Thirteen artists met in a back room above Stewart's Rooms on Waterloo Bridge in Edinburgh on 27 May 1826 to make a declaration of independence. They were tired of the Royal Institution, which they considered too elitist, too dominated by patrons rather than working artists. So they walked out and founded their own body: the Scottish Academy of Painting, Sculpture, and Architecture. Eleven painters, one architect, one sculptor, and George Watson as their first president. Within twelve years they had a royal charter and a new name - the Royal Scottish Academy - and within ninety years they had taken over the very building their rivals once occupied at the foot of The Mound.
The story of the RSA is bound up with two buildings that share a slope of artificial land in central Edinburgh. The Mound itself is the long earthen causeway built from spoil dumped during construction of the New Town in the late eighteenth century, creating a bridge between the Old Town and the New across the drained Nor Loch. At its base, on Princes Street, William Henry Playfair designed two neoclassical temples in succession: the Royal Institution building in 1822-26 (now the RSA Building), and the National Gallery of Scotland in 1859 just behind it. Both have the same Greek-temple language of columns, pediments and crisp ashlar. From the air or from Calton Hill they read as a matched pair, anchoring the visual centre of the city.
When the RSA broke away from the Royal Institution in 1826, the new body had no building of its own. For decades it rented exhibition space. One of its central aims was to found a national gallery for Scotland, which it achieved in 1859 when Playfair's National Gallery opened. The RSA shared that gallery for over fifty years - its annual exhibitions hanging alongside the Old Masters collection it had originally lobbied to create. In 1911 the Royal Institution disbanded and the RSA was granted permanent tenancy of the older Playfair building next door. From then on the building has been known as the Royal Scottish Academy, although it is technically managed by National Galleries Scotland under a 1910 Order that grants the RSA permanent administration offices and exhibition rights.

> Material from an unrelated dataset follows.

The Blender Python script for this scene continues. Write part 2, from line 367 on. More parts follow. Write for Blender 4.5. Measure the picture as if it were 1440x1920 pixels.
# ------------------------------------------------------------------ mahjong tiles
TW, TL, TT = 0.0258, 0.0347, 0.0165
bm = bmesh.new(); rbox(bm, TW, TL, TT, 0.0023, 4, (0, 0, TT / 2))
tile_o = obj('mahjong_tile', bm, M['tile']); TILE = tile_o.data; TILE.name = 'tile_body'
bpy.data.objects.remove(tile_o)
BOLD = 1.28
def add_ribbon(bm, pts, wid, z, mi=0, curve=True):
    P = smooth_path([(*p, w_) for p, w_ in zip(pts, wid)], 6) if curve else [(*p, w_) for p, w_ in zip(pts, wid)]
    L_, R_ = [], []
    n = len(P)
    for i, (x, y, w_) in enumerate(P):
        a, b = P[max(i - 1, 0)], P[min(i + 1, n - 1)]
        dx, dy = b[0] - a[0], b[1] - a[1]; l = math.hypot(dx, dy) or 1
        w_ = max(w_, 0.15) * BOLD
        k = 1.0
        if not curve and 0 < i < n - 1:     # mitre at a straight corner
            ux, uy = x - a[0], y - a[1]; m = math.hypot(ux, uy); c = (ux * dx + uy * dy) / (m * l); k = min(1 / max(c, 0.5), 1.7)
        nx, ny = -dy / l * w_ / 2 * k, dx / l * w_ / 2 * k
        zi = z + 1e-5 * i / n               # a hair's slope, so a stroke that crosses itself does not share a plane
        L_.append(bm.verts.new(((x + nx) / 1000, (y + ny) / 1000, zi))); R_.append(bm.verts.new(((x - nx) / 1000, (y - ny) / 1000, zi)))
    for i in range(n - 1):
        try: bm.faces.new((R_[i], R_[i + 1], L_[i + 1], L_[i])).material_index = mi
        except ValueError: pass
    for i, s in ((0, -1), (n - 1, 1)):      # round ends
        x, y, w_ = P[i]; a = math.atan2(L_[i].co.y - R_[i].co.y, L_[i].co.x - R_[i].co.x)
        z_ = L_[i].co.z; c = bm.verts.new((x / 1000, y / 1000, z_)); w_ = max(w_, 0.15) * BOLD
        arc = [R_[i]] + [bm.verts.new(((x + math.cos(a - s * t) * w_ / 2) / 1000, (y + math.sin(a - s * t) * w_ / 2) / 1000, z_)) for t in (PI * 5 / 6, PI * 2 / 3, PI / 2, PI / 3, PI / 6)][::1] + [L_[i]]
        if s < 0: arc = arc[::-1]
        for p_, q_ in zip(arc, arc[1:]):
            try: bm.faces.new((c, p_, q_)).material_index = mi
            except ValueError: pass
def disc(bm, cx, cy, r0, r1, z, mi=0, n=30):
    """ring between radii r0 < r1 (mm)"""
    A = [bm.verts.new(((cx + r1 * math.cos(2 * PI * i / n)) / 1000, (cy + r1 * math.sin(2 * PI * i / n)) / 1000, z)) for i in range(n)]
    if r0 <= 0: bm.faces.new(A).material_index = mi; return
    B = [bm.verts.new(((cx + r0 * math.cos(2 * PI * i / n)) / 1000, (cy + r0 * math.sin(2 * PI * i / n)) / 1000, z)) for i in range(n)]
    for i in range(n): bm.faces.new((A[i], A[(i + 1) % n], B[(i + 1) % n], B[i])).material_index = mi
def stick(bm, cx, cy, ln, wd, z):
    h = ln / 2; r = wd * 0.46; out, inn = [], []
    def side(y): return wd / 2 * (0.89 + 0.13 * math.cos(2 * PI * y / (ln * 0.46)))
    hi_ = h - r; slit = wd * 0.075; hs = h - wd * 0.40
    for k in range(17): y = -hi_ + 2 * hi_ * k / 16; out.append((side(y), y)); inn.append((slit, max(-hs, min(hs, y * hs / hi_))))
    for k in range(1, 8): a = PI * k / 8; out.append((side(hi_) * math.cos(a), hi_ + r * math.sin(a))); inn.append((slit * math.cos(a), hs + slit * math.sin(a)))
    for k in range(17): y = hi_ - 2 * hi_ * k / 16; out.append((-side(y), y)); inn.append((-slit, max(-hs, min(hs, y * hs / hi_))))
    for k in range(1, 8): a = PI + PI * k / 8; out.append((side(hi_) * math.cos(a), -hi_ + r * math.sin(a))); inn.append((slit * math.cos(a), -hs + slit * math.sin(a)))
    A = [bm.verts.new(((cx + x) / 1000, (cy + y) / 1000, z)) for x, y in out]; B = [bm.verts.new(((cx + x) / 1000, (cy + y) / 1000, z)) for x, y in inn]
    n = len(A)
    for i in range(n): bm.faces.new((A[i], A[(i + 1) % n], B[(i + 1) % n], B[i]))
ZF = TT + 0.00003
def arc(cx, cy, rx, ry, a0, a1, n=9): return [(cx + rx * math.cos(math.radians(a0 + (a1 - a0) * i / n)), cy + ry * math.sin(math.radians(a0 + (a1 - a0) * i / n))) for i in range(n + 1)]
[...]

The RSA is run by artists, for artists. Its membership consists of Academicians (RSA) and Associates (ARSA), elected by their peers from across painting, sculpture, architecture and printmaking. Honorary Academicians (HRSA), elected from outside Scotland, complete the body - currently 30 Honorary and 104 full members. To become a full Academician, an Associate must submit a Diploma work into the permanent collection - a piece chosen by the artist to represent their best work, which the Academy then holds in perpetuity. The president uses the postnominal PRSA while in office and PPRSA afterward. In 2018 Joyce W. Cairns became the first female president in the Academy's 192-year history. The current president is Gareth Fisher.
The RSA gives the Guthrie Award annually to Scottish-based artists - it has done since 1920, longer than the Turner Prize has existed. Other awards include the Keith Award, the Latimer Award, and architecture prizes specific to Scottish practice. The Academy's historic collection - over 180 years of submitted Diploma works, plus archives of letters, sketches, photographs, and ephemera - is stored at the National Museums Collection Centre in Granton, on Edinburgh's northern coast. Researchers can request access; selections come back to The Mound for occasional historical displays. The Playfair Project, a major refurbishment completed in the early 2000s, reconnected the RSA building with the Scottish National Gallery behind it via an underground link, sharing services and exhibition flow. The two Greek temples on The Mound, separate buildings put up thirty-three years apart, now function as one continuous gallery complex.
Located at 55.9517 N, 3.1964 W, at the foot of The Mound in central Edinburgh, directly between Princes Street and the Old Town ridge. Nearest airport is Edinburgh (EGPH), 8 km southwest. From the air the RSA Building and the Scottish National Gallery behind it form a recognisable pair of pale neoclassical temples set between the green band of Princes Street Gardens and the dark mass of the Old Town cliff. Best appreciated from 1,000-3,000 feet with Edinburgh Castle visible to the west.